Bearing such critiques in mind, we want to question how the postcolonial field may indeed still be haunted by its colonial legacies. This includes, but is not limited to, the continuance of Eurocentrism and the dominance of the West and its academic institutions in the production of knowledge as well as the perseverance of dichotomies such as margins/center that neglect experiences outside such binaries. We want to ask: How can we, as emerging scholars, productively work within a postcolonial framework going forward? More importantly, (how) can we change, evade, or circumvent such systems of knowledge production by drawing, for instance, on digital spaces not confined and hidden away behind paywalls?
We encourage research that broadens the scope beyond the literary to include wider popular cultural productions, such as film, tv series, popular fiction, comics, and video games. Moreover, while presentations will be held in English, we want to also encourage submissions that feature research engaging with material beyond the Anglophone. In doing so, we hope to spark conversations across generic, linguistic, and disciplinary boundaries to highlight the ways in which materials from all regions of the world engage with the haunting presence of (settler) colonialism and imperialism.
We welcome papers both on and beyond the following topics:
- haunted communities, spaces, and landscapes
- temporal distortions, including time travel, memory displacement, or consideration of the haunting in the past, present, and future
- (collective) memory, postmemory and trauma
- the Gothic
- ecogothic and environmental hauntings
- queer hauntings
- embodiment, corporality, and spectrality
- the uncanny and the weird
- life, death, and undeath
- spiritual, mythological, and magical hauntings
- sociological hauntings (e.g., class, gender, racial inequalities)
- colonial and imperial hauntings
Interested postgraduate students and early career researchers are encouraged to send abstracts for 20-minute-long presentations (ca. 300 words + 5 keywords) and a short bio note (ca. 100-150 words) to postcolonialnarrations@g-a-p-s.net by May 19, 2024. We will send out acceptance emails and further info by the end of June.
The conference, organized by Nadine Ellinger, Danica Stojanovic, Corvin Bittner, Georgette Bentu, and Eva Krannich will be held in person at the University of Augsburg on September 6-7, 2024. Single events or panels may be held in a hybrid form if necessary.
Works Cited:
Ahmed, Sara. The Cultural Politics of Emotion. Edinburgh UP, 2004.

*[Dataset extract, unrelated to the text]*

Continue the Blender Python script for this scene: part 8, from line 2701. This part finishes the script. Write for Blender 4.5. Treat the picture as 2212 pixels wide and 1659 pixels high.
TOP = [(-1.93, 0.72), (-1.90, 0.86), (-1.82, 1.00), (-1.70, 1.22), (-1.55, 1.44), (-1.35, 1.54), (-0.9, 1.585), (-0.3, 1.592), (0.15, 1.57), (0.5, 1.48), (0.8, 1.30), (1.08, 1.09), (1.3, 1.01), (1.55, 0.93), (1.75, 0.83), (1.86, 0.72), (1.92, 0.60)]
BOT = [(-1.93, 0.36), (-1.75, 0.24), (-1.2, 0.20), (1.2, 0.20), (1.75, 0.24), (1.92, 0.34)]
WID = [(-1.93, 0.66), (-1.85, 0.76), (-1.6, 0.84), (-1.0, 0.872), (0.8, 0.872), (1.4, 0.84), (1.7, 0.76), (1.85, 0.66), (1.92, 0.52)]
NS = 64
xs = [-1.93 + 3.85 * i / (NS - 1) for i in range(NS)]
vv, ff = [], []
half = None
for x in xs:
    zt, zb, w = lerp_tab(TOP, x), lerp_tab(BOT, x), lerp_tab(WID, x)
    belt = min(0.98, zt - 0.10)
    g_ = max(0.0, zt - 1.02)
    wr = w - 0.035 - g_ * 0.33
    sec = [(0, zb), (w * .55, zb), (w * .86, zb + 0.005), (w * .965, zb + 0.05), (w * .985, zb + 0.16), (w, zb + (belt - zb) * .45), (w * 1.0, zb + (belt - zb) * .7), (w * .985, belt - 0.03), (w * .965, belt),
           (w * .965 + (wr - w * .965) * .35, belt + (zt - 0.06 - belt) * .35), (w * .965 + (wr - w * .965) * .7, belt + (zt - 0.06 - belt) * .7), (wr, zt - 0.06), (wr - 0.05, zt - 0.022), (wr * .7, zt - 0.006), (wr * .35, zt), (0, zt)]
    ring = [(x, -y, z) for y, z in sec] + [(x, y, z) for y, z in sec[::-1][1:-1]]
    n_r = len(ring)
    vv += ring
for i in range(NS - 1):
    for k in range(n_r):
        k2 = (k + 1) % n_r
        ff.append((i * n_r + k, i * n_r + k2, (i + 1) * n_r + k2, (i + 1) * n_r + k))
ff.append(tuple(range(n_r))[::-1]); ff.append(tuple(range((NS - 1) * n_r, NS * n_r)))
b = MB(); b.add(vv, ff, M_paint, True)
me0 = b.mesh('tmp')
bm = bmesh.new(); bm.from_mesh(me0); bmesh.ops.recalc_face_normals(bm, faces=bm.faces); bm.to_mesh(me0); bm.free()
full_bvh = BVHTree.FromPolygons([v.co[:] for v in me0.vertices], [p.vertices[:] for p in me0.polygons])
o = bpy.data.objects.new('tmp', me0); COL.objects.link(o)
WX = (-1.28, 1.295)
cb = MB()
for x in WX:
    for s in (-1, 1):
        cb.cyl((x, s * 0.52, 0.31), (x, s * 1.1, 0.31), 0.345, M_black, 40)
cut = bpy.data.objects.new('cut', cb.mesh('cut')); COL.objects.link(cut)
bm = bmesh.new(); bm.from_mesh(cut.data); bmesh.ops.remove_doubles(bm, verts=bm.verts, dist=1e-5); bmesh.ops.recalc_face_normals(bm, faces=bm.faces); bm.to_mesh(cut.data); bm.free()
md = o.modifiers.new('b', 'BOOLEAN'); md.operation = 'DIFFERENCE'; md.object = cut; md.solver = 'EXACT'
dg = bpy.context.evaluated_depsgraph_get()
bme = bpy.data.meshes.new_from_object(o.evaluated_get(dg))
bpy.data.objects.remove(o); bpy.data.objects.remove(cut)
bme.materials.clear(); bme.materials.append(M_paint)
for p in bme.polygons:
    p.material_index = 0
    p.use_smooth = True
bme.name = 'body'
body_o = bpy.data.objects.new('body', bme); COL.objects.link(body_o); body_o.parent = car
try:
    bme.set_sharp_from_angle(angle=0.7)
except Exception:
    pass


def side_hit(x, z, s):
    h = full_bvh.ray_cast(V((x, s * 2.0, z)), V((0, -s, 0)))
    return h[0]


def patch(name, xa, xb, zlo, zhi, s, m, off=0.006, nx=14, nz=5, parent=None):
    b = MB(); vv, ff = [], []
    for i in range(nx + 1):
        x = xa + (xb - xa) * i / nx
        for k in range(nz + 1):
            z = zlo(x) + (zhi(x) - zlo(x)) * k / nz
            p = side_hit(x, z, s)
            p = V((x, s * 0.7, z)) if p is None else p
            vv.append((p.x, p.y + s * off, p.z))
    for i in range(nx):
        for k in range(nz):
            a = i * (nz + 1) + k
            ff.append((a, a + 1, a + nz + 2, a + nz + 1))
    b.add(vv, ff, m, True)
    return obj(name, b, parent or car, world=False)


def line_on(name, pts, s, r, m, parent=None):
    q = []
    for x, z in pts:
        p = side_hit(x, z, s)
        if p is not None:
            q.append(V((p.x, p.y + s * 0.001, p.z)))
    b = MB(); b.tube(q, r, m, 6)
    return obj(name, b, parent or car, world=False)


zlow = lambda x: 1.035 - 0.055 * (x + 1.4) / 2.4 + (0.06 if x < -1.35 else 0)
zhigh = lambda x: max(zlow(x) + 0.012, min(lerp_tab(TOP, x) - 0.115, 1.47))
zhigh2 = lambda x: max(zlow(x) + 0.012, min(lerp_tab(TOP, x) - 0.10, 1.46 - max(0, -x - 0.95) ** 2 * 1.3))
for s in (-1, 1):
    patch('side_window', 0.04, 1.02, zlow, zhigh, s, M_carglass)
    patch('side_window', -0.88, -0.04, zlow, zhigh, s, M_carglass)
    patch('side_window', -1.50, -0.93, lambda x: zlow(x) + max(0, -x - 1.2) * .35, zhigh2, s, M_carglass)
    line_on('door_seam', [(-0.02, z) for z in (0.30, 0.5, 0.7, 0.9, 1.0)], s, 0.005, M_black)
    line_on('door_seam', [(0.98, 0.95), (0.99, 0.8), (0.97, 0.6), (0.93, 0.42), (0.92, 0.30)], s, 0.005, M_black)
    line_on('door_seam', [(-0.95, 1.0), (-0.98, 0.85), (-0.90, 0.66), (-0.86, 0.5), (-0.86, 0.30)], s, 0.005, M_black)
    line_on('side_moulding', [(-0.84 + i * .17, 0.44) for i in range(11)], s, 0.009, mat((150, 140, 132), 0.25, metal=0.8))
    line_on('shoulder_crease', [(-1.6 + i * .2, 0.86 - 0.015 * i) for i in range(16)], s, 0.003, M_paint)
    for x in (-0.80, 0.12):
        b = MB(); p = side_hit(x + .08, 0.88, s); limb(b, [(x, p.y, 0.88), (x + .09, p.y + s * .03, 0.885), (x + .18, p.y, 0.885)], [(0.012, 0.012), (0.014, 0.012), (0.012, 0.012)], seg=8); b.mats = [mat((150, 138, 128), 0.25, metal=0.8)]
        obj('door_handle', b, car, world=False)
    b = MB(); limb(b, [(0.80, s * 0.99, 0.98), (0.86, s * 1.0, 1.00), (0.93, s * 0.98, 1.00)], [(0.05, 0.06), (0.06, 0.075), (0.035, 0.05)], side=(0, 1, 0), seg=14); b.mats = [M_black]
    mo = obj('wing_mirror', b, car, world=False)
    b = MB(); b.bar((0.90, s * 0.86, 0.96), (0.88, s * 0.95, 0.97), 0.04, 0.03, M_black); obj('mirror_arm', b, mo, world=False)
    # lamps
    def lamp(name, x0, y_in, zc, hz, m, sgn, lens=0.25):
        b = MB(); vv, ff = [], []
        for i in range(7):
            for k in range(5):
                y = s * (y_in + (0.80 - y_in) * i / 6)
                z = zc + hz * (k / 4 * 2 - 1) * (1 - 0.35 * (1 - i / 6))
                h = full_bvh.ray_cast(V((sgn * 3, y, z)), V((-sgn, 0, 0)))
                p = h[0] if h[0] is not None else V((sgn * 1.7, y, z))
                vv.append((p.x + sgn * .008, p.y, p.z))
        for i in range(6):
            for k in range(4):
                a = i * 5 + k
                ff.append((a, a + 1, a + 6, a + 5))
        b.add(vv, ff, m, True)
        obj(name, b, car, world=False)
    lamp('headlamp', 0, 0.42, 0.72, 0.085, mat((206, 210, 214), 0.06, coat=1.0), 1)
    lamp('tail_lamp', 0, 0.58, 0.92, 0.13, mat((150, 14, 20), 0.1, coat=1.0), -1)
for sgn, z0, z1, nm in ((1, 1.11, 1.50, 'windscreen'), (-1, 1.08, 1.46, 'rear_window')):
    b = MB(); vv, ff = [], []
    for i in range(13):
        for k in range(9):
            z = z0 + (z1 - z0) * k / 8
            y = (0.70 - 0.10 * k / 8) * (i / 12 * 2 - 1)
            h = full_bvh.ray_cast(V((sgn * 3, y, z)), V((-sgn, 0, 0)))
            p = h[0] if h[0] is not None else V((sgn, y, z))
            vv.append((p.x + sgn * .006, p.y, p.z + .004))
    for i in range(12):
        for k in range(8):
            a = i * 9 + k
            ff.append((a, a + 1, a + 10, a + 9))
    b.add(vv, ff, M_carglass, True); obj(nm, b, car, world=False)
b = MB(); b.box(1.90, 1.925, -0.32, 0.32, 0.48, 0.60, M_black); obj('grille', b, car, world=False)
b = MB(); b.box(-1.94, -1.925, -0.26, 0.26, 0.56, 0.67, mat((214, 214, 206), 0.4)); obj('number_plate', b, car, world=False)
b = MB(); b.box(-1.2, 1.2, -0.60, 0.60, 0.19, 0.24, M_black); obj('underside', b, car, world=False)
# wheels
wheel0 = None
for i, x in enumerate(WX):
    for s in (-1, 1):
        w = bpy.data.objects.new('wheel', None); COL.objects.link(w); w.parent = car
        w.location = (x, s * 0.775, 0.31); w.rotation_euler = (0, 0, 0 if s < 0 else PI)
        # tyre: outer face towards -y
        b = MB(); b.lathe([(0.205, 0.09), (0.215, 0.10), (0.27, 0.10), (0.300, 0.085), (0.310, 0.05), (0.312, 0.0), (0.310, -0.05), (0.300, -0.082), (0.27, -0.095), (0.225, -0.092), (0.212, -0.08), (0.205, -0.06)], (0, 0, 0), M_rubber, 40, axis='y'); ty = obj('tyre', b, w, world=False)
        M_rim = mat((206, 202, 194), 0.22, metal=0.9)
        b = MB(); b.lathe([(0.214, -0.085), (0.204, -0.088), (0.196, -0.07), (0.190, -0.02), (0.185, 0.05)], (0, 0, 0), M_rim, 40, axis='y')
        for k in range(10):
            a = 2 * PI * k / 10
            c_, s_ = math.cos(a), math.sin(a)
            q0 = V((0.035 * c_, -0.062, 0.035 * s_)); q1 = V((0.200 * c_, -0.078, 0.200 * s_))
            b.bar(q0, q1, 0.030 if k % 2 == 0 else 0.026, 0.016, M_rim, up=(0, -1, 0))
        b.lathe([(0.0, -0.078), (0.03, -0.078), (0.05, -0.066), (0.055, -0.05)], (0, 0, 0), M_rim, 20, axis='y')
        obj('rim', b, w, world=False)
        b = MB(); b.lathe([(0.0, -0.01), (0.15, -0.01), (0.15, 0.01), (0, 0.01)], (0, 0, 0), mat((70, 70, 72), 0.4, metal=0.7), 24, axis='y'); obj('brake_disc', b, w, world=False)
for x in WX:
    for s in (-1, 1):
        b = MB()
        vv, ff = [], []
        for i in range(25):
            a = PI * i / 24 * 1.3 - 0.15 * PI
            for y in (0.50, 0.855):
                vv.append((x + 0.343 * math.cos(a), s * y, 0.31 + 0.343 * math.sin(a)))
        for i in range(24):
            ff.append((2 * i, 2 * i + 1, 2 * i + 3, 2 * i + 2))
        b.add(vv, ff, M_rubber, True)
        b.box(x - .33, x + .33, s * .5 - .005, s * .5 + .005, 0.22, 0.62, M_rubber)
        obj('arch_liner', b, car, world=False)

Blanco, María del Pilar, and Esther Peeren. “The Spectral Turn / Introduction.” The Spectralities Reader: Ghosts and Haunting in Contemporary Cultural Theory, edited by Blanco and Peeren, Bloomsbury Academic, 2013, pp. 31-36.
Cameron, Emilie. “Indigenous Spectrality and the Politics of Postcolonial Ghost Stories.” Cultural Geographies, vol. 15, no. 3, 2008, pp. 383-93.
Goellner, Sage. French Orientalist Literature in Algeria – Colonial Hauntings. Lexington, 2018.
Grosfoguel, Ramón. “Preface.” Review (Fernand Braudel Center), vol. 29, no. 2, 2006, pp. 141-42.
Joseph-Vilain, Mélanie, and Judith Misrahi-Barak. Introduction. Postcolonial Ghosts / Fantômes post-coloniaux, edited by Mélanie Joseph-Vilain and Judith Misrahi-Barak, Presses Universitaire de la Méditerranée, 2009, pp. 13-26.